▶ Data provided

= = =

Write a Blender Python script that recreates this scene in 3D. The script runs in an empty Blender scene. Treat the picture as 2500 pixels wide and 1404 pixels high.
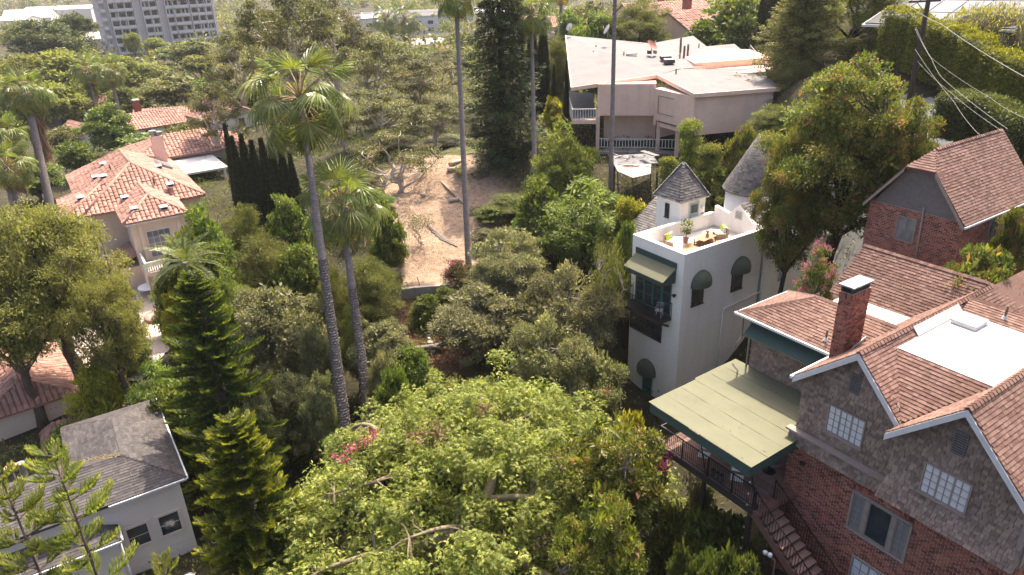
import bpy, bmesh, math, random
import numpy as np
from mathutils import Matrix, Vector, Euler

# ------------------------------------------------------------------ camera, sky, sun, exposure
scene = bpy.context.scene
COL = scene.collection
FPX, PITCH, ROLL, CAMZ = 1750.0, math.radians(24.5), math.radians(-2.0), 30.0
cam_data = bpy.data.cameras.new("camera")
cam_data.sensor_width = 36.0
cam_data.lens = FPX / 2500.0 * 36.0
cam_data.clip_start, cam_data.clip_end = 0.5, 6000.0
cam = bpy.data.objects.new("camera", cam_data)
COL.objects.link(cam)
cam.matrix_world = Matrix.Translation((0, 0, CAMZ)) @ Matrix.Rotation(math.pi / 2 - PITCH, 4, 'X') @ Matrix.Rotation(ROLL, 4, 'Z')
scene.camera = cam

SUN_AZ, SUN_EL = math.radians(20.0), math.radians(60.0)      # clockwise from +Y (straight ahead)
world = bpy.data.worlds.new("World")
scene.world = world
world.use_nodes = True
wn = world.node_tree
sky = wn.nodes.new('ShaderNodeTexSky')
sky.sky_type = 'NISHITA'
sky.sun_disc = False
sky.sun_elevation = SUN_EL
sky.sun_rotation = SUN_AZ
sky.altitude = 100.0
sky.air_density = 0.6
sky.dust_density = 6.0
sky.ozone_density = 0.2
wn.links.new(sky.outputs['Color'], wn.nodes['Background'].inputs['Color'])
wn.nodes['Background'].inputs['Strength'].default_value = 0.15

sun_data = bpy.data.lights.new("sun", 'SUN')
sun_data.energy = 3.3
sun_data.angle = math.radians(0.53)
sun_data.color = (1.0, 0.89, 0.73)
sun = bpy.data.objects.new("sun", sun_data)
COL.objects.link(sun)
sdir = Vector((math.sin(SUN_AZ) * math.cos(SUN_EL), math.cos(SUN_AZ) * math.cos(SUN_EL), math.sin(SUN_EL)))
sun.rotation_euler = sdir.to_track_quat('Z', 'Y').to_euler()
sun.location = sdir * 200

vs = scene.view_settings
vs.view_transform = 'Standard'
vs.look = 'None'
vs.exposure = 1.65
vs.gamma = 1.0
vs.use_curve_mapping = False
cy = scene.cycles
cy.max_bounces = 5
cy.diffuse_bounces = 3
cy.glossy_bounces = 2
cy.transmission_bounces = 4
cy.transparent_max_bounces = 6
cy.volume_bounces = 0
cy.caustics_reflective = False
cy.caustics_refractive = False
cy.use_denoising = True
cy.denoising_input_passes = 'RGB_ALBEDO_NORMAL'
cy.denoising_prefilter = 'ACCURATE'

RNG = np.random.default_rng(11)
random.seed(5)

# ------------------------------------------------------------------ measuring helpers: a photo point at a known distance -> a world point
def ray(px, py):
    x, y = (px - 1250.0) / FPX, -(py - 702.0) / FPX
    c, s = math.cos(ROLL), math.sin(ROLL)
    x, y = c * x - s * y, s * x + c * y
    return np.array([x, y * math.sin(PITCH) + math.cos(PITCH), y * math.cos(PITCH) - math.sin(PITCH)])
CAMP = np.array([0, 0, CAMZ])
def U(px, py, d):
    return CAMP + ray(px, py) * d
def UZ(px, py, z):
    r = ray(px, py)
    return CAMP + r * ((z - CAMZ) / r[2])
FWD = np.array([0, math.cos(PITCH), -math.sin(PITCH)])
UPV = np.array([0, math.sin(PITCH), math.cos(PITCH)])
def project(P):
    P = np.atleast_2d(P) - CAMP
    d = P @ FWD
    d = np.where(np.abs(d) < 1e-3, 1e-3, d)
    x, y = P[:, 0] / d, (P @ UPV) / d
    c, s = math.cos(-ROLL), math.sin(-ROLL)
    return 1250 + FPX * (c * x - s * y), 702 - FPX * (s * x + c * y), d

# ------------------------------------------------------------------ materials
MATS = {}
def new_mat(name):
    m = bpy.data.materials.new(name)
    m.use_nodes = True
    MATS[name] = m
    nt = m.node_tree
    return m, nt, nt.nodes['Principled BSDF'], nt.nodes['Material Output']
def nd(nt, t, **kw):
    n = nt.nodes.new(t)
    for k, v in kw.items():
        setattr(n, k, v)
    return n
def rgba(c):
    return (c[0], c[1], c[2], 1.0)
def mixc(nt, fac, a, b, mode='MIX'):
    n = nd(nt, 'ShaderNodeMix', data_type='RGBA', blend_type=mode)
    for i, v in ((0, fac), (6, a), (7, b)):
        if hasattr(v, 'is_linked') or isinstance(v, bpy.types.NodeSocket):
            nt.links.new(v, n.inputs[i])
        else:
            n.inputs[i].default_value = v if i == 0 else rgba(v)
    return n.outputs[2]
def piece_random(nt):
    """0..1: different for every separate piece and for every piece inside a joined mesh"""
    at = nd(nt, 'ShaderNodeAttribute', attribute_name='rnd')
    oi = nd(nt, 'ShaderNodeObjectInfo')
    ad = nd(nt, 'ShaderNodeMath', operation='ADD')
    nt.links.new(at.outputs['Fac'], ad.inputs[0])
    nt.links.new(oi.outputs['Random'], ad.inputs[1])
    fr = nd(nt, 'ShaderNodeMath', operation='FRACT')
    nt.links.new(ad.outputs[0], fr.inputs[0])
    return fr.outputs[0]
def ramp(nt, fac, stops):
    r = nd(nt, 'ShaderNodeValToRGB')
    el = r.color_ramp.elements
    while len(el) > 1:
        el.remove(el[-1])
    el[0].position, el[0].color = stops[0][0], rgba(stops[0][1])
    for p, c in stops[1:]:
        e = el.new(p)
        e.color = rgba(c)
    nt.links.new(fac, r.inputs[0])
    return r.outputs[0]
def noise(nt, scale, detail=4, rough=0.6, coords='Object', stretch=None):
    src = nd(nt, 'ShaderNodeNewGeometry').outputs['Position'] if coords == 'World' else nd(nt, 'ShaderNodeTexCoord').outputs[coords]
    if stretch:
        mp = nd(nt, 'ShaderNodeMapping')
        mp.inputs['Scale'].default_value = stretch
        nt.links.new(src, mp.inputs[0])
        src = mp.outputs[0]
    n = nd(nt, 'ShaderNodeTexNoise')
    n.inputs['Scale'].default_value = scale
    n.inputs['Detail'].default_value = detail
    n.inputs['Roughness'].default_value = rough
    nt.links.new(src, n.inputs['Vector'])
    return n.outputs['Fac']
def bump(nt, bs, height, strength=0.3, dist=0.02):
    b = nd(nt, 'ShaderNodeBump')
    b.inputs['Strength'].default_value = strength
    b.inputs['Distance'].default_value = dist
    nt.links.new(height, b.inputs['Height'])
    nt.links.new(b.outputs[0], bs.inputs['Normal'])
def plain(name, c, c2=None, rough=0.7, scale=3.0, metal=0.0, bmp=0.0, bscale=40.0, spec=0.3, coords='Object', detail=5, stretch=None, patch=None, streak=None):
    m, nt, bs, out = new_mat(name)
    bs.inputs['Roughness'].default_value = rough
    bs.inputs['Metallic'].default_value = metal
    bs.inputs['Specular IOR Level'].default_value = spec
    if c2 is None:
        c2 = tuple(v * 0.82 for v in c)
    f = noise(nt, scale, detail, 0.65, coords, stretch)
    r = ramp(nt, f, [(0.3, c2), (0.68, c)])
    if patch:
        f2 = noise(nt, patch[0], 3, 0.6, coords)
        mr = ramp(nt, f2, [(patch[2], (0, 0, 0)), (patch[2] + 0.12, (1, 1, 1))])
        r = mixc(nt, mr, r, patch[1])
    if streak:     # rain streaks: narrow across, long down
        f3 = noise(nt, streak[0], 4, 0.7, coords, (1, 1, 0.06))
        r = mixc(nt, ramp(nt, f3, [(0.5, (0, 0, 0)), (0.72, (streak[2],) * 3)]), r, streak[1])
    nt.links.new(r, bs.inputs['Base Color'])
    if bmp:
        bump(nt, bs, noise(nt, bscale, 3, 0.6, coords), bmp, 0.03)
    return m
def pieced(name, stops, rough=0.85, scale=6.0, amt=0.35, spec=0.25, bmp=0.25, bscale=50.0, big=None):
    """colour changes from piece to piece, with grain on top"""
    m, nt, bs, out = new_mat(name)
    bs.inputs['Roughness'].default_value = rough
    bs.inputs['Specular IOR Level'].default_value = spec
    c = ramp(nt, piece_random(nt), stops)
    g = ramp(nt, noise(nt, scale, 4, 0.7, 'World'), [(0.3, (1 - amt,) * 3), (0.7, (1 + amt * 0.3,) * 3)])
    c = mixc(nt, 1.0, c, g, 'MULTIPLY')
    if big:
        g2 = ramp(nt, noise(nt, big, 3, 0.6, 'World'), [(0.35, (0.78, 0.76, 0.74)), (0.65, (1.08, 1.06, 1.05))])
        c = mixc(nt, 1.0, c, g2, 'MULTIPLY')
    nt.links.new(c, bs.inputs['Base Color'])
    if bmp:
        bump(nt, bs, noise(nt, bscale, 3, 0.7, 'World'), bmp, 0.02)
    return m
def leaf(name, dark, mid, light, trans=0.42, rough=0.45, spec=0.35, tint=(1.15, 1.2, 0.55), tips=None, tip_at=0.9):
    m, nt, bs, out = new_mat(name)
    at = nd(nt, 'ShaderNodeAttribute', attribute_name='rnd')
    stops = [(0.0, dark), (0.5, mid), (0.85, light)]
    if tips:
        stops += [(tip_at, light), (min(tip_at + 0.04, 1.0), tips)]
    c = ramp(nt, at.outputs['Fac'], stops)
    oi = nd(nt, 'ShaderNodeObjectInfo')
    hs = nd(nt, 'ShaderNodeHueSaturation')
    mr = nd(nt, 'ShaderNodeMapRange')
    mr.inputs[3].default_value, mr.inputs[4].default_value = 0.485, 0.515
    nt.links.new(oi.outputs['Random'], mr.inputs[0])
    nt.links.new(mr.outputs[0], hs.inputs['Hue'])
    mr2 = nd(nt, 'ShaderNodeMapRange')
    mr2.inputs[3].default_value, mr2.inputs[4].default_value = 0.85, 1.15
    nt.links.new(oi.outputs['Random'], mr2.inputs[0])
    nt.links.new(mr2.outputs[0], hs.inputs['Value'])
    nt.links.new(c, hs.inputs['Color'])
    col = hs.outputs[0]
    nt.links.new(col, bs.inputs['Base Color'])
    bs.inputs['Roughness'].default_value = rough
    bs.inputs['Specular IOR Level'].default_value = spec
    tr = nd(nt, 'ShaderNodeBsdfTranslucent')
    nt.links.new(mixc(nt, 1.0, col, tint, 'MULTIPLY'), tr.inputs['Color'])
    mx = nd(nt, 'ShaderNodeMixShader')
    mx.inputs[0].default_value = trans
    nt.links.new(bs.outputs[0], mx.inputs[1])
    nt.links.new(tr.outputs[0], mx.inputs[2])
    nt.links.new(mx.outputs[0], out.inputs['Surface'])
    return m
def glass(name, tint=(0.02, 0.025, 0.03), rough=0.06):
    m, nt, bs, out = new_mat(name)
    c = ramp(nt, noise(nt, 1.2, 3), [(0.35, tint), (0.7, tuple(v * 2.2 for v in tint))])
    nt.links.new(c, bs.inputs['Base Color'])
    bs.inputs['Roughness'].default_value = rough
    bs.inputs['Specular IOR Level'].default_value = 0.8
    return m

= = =

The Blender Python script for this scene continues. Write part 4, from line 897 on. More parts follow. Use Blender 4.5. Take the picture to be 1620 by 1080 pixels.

= = =

▶ Problem
Starting at the line containing "Write a Blender" and ending at the line containing "from mathutils import Matrix, Vector, Euler", copy those lines exactly, both included, and nothing more. Leave out any picture.

▶ Result for this task
Write a Blender Python script that recreates this scene in 3D. The script runs in an empty Blender scene. Treat the picture as 2500 pixels wide and 1404 pixels high.
import bpy, bmesh, math, random
import numpy as np
from mathutils import Matrix, Vector, Euler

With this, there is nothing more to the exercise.